**EXERCISE DESCRIPTION**
Could you output each line of the data that follows exactly?

**COLLECTED MATERIAL**
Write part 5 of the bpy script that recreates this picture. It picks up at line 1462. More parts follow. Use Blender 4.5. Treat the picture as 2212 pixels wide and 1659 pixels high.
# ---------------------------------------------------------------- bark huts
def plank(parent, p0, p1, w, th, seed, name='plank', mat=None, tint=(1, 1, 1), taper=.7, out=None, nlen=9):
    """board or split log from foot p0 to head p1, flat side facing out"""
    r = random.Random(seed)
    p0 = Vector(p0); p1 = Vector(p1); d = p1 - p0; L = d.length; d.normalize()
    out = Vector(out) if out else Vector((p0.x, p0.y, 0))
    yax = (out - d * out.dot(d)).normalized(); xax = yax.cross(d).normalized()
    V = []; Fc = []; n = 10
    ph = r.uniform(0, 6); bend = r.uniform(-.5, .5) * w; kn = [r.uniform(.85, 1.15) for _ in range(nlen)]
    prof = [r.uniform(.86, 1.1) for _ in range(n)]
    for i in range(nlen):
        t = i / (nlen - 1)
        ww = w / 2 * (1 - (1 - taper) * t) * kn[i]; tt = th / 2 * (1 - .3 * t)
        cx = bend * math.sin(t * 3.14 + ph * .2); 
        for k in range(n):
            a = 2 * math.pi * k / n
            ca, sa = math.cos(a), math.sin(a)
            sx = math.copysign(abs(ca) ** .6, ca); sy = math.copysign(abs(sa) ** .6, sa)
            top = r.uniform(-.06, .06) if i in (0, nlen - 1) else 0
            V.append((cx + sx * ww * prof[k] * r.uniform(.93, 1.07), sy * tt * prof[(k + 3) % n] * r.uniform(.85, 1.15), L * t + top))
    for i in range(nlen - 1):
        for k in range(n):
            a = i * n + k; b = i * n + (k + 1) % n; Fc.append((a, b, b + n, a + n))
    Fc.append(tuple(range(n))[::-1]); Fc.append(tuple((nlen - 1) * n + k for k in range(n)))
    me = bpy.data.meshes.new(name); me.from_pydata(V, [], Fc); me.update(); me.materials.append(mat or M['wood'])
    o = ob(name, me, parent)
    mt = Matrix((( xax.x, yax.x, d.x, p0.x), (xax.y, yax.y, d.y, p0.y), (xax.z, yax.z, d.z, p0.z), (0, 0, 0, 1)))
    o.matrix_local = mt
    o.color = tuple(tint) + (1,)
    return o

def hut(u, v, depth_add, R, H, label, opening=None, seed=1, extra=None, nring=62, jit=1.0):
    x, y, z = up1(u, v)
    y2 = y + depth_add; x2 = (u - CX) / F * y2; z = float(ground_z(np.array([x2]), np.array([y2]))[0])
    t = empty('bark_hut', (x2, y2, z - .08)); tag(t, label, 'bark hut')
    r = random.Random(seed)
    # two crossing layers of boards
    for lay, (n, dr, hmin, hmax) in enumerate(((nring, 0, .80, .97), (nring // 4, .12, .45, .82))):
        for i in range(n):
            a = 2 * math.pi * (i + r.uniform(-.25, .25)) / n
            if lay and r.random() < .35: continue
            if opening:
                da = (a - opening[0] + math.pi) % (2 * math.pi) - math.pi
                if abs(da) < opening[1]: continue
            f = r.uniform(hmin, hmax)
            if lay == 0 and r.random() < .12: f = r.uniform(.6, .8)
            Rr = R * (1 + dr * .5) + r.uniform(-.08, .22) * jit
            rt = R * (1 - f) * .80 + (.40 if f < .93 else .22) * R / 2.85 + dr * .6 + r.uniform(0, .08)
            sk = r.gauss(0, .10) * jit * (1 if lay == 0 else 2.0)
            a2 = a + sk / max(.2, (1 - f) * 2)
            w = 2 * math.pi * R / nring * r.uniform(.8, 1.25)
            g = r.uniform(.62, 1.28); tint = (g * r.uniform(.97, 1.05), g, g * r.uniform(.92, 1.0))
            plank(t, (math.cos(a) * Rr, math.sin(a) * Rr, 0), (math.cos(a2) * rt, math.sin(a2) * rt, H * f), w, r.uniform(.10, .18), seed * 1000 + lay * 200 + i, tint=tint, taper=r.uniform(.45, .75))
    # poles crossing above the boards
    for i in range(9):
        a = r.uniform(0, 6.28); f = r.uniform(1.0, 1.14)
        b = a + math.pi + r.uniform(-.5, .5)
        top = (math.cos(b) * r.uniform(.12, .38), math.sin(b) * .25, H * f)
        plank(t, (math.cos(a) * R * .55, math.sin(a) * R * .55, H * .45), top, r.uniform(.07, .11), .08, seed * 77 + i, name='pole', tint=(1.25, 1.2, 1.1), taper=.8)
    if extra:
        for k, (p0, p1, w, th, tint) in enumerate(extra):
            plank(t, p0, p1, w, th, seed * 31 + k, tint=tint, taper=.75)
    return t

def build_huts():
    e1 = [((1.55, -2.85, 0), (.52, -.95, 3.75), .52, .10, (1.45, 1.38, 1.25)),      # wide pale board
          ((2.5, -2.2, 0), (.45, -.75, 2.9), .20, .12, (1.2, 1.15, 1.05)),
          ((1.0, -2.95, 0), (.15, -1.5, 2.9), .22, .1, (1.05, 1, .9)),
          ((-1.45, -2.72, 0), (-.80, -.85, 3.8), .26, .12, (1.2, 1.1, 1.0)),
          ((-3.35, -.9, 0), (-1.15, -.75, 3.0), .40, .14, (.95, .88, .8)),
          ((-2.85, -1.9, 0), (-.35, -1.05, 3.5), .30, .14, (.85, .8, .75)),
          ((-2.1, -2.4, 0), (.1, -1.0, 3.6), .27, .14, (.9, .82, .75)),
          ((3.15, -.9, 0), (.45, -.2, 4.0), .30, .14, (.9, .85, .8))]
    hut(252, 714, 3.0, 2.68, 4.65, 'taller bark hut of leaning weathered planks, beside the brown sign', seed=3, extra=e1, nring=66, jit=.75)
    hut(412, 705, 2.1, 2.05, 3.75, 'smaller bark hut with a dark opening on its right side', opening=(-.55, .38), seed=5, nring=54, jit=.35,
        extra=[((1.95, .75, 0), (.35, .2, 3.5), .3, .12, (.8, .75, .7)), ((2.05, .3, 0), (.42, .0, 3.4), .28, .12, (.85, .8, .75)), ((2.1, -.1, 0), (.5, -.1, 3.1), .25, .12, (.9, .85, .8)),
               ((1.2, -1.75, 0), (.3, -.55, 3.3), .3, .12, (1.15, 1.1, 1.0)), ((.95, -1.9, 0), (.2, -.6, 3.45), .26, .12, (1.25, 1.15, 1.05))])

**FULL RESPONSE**
Write part 5 of the bpy script that recreates this picture. It picks up at line 1462. More parts follow. Use Blender 4.5. Treat the picture as 2212 pixels wide and 1659 pixels high.
# ---------------------------------------------------------------- bark huts
def plank(parent, p0, p1, w, th, seed, name='plank', mat=None, tint=(1, 1, 1), taper=.7, out=None, nlen=9):
    """board or split log from foot p0 to head p1, flat side facing out"""
    r = random.Random(seed)
    p0 = Vector(p0); p1 = Vector(p1); d = p1 - p0; L = d.length; d.normalize()
    out = Vector(out) if out else Vector((p0.x, p0.y, 0))
    yax = (out - d * out.dot(d)).normalized(); xax = yax.cross(d).normalized()
    V = []; Fc = []; n = 10
    ph = r.uniform(0, 6); bend = r.uniform(-.5, .5) * w; kn = [r.uniform(.85, 1.15) for _ in range(nlen)]
    prof = [r.uniform(.86, 1.1) for _ in range(n)]
    for i in range(nlen):
        t = i / (nlen - 1)
        ww = w / 2 * (1 - (1 - taper) * t) * kn[i]; tt = th / 2 * (1 - .3 * t)
        cx = bend * math.sin(t * 3.14 + ph * .2); 
        for k in range(n):
            a = 2 * math.pi * k / n
            ca, sa = math.cos(a), math.sin(a)
            sx = math.copysign(abs(ca) ** .6, ca); sy = math.copysign(abs(sa) ** .6, sa)
            top = r.uniform(-.06, .06) if i in (0, nlen - 1) else 0
            V.append((cx + sx * ww * prof[k] * r.uniform(.93, 1.07), sy * tt * prof[(k + 3) % n] * r.uniform(.85, 1.15), L * t + top))
    for i in range(nlen - 1):
        for k in range(n):
            a = i * n + k; b = i * n + (k + 1) % n; Fc.append((a, b, b + n, a + n))
    Fc.append(tuple(range(n))[::-1]); Fc.append(tuple((nlen - 1) * n + k for k in range(n)))
    me = bpy.data.meshes.new(name); me.from_pydata(V, [], Fc); me.update(); me.materials.append(mat or M['wood'])
    o = ob(name, me, parent)
    mt = Matrix((( xax.x, yax.x, d.x, p0.x), (xax.y, yax.y, d.y, p0.y), (xax.z, yax.z, d.z, p0.z), (0, 0, 0, 1)))
    o.matrix_local = mt
    o.color = tuple(tint) + (1,)
    return o

def hut(u, v, depth_add, R, H, label, opening=None, seed=1, extra=None, nring=62, jit=1.0):
    x, y, z = up1(u, v)
    y2 = y + depth_add; x2 = (u - CX) / F * y2; z = float(ground_z(np.array([x2]), np.array([y2]))[0])
    t = empty('bark_hut', (x2, y2, z - .08)); tag(t, label, 'bark hut')
    r = random.Random(seed)
    # two crossing layers of boards
    for lay, (n, dr, hmin, hmax) in enumerate(((nring, 0, .80, .97), (nring // 4, .12, .45, .82))):
        for i in range(n):
            a = 2 * math.pi * (i + r.uniform(-.25, .25)) / n
            if lay and r.random() < .35: continue
            if opening:
                da = (a - opening[0] + math.pi) % (2 * math.pi) - math.pi
                if abs(da) < opening[1]: continue
            f = r.uniform(hmin, hmax)
            if lay == 0 and r.random() < .12: f = r.uniform(.6, .8)
            Rr = R * (1 + dr * .5) + r.uniform(-.08, .22) * jit
            rt = R * (1 - f) * .80 + (.40 if f < .93 else .22) * R / 2.85 + dr * .6 + r.uniform(0, .08)
            sk = r.gauss(0, .10) * jit * (1 if lay == 0 else 2.0)
            a2 = a + sk / max(.2, (1 - f) * 2)
            w = 2 * math.pi * R / nring * r.uniform(.8, 1.25)
            g = r.uniform(.62, 1.28); tint = (g * r.uniform(.97, 1.05), g, g * r.uniform(.92, 1.0))
            plank(t, (math.cos(a) * Rr, math.sin(a) * Rr, 0), (math.cos(a2) * rt, math.sin(a2) * rt, H * f), w, r.uniform(.10, .18), seed * 1000 + lay * 200 + i, tint=tint, taper=r.uniform(.45, .75))
    # poles crossing above the boards
    for i in range(9):
        a = r.uniform(0, 6.28); f = r.uniform(1.0, 1.14)
        b = a + math.pi + r.uniform(-.5, .5)
        top = (math.cos(b) * r.uniform(.12, .38), math.sin(b) * .25, H * f)
        plank(t, (math.cos(a) * R * .55, math.sin(a) * R * .55, H * .45), top, r.uniform(.07, .11), .08, seed * 77 + i, name='pole', tint=(1.25, 1.2, 1.1), taper=.8)
    if extra:
        for k, (p0, p1, w, th, tint) in enumerate(extra):
            plank(t, p0, p1, w, th, seed * 31 + k, tint=tint, taper=.75)
    return t

def build_huts():
    e1 = [((1.55, -2.85, 0), (.52, -.95, 3.75), .52, .10, (1.45, 1.38, 1.25)),      # wide pale board
          ((2.5, -2.2, 0), (.45, -.75, 2.9), .20, .12, (1.2, 1.15, 1.05)),
          ((1.0, -2.95, 0), (.15, -1.5, 2.9), .22, .1, (1.05, 1, .9)),
          ((-1.45, -2.72, 0), (-.80, -.85, 3.8), .26, .12, (1.2, 1.1, 1.0)),
          ((-3.35, -.9, 0), (-1.15, -.75, 3.0), .40, .14, (.95, .88, .8)),
          ((-2.85, -1.9, 0), (-.35, -1.05, 3.5), .30, .14, (.85, .8, .75)),
          ((-2.1, -2.4, 0), (.1, -1.0, 3.6), .27, .14, (.9, .82, .75)),
          ((3.15, -.9, 0), (.45, -.2, 4.0), .30, .14, (.9, .85, .8))]
    hut(252, 714, 3.0, 2.68, 4.65, 'taller bark hut of leaning weathered planks, beside the brown sign', seed=3, extra=e1, nring=66, jit=.75)
    hut(412, 705, 2.1, 2.05, 3.75, 'smaller bark hut with a dark opening on its right side', opening=(-.55, .38), seed=5, nring=54, jit=.35,
        extra=[((1.95, .75, 0), (.35, .2, 3.5), .3, .12, (.8, .75, .7)), ((2.05, .3, 0), (.42, .0, 3.4), .28, .12, (.85, .8, .75)), ((2.1, -.1, 0), (.5, -.1, 3.1), .25, .12, (.9, .85, .8)),
               ((1.2, -1.75, 0), (.3, -.55, 3.3), .3, .12, (1.15, 1.1, 1.0)), ((.95, -1.9, 0), (.2, -.6, 3.45), .26, .12, (1.25, 1.15, 1.05))])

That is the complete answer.